実はオークション出品契約には小さな字で、出品される美術品に対して第三者の異議申し立てが発生しない、質権が設定されていない、という縛りを出品者に設けている。そのためこの条項に結果として違反し、異議申し立てがあると、オークション出品が中止されたり、支払いが紛争解決まで凍結されたりすることがあるのだ。
また、場合によっては異議申し立てがあっても、オークションは開催し、売買代金は中立な立場の弁護士などが預かり、紛争当事者同士の話し合いや裁判で分配を決定するという方法も時に見られる。
しかし筆者の経験した2度の差し止めでは、半年程度で当事者同士で解決しており、最高裁まで争い、支払いが5年以上に及んだケースは経験がない。ある意味、このルノワールは大変不幸なケースであった。
本来であれば異議申し立てをした人物の曖昧な資料を精査して、絵画の同一性の検証をオークションハウスのリーガルデパートメント(法務部門)あたりが素早くできれば良かった。第一、盗難美術品としてのチェックはされていたはずで、このルノワールは国際的にはまったくのシロであったわけだから。
さらにここで異議申し立ての手続きをした当該弁護士事務所の責任も重大である。また、オークションハウスの本音としては、リーガルケースに巻き込まれ、泥をかぶるのが嫌なのはサザビーズもクリスティーズも同じである。従って、異議申し立てには応じることが多く、売買代金をフリーズしてしまいがちである。

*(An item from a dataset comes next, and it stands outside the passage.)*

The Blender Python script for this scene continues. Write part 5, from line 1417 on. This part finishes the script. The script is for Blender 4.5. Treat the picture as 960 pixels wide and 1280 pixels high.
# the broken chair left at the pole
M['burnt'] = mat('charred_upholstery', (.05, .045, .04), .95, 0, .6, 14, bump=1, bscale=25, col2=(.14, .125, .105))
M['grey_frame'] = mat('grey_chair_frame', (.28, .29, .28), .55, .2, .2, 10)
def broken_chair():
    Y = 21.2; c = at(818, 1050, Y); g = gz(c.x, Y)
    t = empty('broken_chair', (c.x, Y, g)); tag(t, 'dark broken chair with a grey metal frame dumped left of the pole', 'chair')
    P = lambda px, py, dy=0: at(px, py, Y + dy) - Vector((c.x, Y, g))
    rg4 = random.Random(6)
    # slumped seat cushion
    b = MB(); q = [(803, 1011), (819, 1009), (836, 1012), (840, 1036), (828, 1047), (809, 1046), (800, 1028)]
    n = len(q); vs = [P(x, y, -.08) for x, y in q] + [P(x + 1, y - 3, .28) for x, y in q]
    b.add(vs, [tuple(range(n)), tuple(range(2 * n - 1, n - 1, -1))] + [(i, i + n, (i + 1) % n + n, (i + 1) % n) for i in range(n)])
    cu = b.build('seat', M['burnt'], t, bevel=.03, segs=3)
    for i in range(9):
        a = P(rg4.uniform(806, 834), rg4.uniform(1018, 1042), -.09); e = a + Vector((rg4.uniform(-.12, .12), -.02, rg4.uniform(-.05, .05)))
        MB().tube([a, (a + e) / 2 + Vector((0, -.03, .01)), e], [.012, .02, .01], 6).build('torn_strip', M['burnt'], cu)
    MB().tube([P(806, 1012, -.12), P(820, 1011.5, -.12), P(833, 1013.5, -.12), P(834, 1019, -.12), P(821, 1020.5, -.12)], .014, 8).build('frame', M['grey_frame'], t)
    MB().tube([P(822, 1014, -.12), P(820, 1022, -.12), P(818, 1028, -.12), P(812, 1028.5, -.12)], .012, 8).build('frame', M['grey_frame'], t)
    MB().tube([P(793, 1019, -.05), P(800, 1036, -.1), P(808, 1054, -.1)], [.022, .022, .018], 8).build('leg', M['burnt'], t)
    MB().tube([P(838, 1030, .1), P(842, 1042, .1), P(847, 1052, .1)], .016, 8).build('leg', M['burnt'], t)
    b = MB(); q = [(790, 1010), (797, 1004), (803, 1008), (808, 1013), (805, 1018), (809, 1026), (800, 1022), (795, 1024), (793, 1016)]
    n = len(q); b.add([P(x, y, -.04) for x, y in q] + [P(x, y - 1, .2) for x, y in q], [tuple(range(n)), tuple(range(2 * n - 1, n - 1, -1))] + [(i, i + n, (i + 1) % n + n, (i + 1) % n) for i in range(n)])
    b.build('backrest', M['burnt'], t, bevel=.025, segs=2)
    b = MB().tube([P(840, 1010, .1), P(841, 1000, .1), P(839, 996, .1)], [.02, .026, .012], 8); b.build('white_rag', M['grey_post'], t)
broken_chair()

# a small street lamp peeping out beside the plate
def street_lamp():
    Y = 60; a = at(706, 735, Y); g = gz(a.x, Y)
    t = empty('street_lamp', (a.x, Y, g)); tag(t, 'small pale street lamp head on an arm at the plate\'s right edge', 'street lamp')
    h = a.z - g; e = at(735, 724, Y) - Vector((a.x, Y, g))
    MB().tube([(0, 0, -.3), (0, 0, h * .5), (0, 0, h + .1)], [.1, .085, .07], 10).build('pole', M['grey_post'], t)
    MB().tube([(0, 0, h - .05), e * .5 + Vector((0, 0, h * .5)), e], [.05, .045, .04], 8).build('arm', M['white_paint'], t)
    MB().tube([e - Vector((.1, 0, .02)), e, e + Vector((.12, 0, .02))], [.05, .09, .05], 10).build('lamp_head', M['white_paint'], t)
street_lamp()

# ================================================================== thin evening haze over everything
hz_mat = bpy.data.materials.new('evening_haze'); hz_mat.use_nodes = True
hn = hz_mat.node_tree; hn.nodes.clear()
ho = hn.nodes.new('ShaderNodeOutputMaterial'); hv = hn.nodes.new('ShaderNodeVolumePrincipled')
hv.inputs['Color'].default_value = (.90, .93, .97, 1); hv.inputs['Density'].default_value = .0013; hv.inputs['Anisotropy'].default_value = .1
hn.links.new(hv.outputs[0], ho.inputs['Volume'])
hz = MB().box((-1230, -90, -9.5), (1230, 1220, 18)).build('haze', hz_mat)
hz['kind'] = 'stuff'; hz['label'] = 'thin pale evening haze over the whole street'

ちなみに贋作が販売された場合は、オークションハウスが認める公的な機関による売買後、5年以内の異議申し立てが受け付けられることがある。その場合には買い手には返金に応じ、出品者は作品を引き取り、この責務を負うことになる。このように、オークションでの売買規則を知り尽くしていても紛争に至るケースはごく少数だが、存在する。
あまりにお粗末な日本の美術品売買での法制度
ここでもう一つ、日本の美術品売買での法制度の問題点もあげておこう。
国内で警察組織、特に公安が管轄している古物営業法では、古物台帳への取引内容の記載が義務付けられてはいるものの、写真の掲載などが義務付けられていない。また、盗難美術品の捜査には、お触書のようなまるで江戸時代を彷彿とさせる時代遅れな手法でしか捜査をしていないという、国際的にはまったく通用しないお粗末な捜査手法、法体系という現実がある。